Ale tego wieczora czekała na mnie jeszcze jedna atrakcja. Videomapping puszczony na szybie tarasu widokowego. A w tle rozświetlone, niekończące się miasto. Animacja opowiadała o chłopcu pływającym na grzbiecie rekina wielorybiego, największej ryby na Ziemi. Tak się składa, że jest ona symbolem Oceanarium Kaiyukan w Osace.
Została mi do zrobienia już tylko jedna rzecz. Zobaczyć Abeno Harukas z zewnątrz.
O jaaa! Jakie zdjęcia! Teraz to serio przegiąłeś… Ten zachód Słońca, to jak na tapetę.
A tak w ogóle to co to za technika, że zdjęcia wyglądają jak makieta?
Ha, miło słyszeć. Staram się jak mogę, żeby zdjęcia przyciągały uwagę.

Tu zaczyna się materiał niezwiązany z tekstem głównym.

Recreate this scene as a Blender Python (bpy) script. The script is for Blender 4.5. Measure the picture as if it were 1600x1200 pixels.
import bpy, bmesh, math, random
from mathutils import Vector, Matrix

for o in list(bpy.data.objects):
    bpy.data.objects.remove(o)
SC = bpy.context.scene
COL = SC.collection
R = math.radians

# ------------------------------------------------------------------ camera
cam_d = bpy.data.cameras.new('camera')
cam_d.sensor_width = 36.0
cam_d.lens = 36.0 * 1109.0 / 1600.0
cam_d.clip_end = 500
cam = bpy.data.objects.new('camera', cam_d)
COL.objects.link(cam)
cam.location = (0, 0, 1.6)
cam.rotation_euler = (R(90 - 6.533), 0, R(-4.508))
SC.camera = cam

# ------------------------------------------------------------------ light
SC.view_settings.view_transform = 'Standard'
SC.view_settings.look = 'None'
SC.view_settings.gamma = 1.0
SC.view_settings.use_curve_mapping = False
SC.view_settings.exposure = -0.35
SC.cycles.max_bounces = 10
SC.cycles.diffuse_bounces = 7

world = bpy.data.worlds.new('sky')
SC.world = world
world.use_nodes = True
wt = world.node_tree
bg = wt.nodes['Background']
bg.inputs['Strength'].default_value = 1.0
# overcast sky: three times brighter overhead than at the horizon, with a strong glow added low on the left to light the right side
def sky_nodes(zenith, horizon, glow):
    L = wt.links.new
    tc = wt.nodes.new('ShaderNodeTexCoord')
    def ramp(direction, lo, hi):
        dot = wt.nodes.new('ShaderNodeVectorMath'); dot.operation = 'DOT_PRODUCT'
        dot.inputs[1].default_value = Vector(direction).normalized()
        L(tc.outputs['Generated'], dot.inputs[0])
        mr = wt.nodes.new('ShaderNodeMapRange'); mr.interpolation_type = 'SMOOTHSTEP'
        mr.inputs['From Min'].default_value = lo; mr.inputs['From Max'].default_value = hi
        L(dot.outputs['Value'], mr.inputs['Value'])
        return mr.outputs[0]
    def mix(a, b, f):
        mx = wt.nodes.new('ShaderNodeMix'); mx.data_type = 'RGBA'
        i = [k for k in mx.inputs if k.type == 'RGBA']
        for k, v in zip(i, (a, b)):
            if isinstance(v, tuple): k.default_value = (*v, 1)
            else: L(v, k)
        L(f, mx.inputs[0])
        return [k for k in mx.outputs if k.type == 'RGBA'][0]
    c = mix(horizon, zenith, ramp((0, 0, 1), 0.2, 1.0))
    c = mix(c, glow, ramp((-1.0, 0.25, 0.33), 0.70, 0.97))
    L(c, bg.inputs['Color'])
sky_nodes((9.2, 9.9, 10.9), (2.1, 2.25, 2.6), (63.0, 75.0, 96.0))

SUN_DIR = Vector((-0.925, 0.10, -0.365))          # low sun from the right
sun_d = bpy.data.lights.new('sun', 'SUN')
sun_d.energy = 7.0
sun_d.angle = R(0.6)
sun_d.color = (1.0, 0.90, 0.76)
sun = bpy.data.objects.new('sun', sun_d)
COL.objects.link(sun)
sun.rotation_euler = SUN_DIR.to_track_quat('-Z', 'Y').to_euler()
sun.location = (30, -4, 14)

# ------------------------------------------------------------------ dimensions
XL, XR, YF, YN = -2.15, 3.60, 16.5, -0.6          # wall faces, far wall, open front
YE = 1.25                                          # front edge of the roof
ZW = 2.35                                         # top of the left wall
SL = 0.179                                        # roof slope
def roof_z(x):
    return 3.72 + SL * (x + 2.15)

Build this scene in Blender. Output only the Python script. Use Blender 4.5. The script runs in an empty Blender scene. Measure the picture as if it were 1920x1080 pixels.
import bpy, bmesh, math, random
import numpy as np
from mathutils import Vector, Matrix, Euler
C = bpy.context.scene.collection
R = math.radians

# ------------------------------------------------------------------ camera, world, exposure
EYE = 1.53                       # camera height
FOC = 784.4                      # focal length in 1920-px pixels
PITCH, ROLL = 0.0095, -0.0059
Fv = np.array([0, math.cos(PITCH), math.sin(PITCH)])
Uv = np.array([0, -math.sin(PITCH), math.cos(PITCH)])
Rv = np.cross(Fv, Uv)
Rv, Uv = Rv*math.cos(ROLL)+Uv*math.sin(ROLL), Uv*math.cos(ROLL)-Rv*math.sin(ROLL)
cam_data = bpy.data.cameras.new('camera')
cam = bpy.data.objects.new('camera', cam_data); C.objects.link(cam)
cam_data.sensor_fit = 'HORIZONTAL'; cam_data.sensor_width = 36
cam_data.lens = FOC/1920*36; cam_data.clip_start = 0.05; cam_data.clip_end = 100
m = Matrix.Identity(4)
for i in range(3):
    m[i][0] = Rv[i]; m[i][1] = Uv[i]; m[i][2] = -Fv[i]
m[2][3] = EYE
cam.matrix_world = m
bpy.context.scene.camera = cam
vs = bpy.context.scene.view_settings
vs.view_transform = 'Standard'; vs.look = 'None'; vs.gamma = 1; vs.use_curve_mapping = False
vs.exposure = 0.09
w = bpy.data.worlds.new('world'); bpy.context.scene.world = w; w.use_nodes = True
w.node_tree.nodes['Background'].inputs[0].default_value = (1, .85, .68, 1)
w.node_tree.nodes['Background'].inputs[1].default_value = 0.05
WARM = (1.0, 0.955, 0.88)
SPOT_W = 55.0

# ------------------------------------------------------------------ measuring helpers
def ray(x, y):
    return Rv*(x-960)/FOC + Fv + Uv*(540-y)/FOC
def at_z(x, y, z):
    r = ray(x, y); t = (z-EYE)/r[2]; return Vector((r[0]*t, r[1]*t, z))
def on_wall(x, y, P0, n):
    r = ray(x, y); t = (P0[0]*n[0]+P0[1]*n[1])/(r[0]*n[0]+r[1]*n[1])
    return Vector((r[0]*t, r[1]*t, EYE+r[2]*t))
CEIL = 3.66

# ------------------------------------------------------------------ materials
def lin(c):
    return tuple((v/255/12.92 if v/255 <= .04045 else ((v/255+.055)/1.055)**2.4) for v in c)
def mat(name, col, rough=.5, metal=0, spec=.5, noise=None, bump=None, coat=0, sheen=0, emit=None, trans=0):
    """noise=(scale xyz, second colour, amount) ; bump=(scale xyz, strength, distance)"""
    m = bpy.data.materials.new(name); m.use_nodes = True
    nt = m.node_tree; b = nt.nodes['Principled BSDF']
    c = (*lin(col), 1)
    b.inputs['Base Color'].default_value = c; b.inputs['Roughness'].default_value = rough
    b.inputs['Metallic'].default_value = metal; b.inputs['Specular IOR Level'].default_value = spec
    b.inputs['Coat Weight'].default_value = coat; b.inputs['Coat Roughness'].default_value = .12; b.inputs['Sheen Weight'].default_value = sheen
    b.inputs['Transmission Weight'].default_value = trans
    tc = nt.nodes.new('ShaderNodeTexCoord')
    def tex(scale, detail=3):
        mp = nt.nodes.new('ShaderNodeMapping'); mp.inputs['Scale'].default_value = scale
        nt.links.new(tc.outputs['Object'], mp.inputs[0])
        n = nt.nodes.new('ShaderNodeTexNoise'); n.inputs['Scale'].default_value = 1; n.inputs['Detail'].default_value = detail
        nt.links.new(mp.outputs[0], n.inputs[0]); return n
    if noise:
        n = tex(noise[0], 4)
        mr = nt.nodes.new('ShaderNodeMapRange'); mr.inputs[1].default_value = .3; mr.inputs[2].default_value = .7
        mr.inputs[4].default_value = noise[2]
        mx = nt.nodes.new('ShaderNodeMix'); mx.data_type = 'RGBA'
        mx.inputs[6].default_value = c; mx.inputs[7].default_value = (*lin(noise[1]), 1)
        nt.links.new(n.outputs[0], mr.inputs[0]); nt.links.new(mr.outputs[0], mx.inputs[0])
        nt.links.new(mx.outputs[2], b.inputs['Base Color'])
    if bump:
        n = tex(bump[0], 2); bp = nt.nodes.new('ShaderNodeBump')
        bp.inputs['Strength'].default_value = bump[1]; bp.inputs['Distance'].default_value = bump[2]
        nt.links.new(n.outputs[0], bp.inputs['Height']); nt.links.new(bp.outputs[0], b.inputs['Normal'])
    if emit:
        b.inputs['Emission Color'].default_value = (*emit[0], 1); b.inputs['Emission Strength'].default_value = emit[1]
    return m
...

Makietowe zdjęcia to Tilt-Shift, trzeba mieć specjalny obiektyw za milion kosmodolców. Albo fotografować z odkręconym obiektywem za normalne pieniądze. Trochę trudniej, ale jak się uda, to fajny efekt. Ja oczywiście nie mam specjalnego obiektywu, więc musze kombinować.
Chyba przestanę odwiedzać Twojego bloga, bo mam ochotę za ostatnie zaskórniaki kupić bilety i polecieć do Osaki zobaczyć na własne oczy ten widok. Tak mi smaka narobiłeś!
Zdjęcia rewelka!!!
I to pisze człowiek, który przejechał całą Japonię na rowerze?
Ja zbieram na bilet, namiot i rower… I musze jeszcze przekonać do tego pomysłu żonę…
He he trzymam kciuki za Ciebie, że uda się namówić! 🙂
Przez te 3 miesiące może i dużo Japonii poznaliśmy ale w naszym odczuciu jeszcze za mało. Chcemy jeszcze wrócić i zobaczyć to co omieliśmy.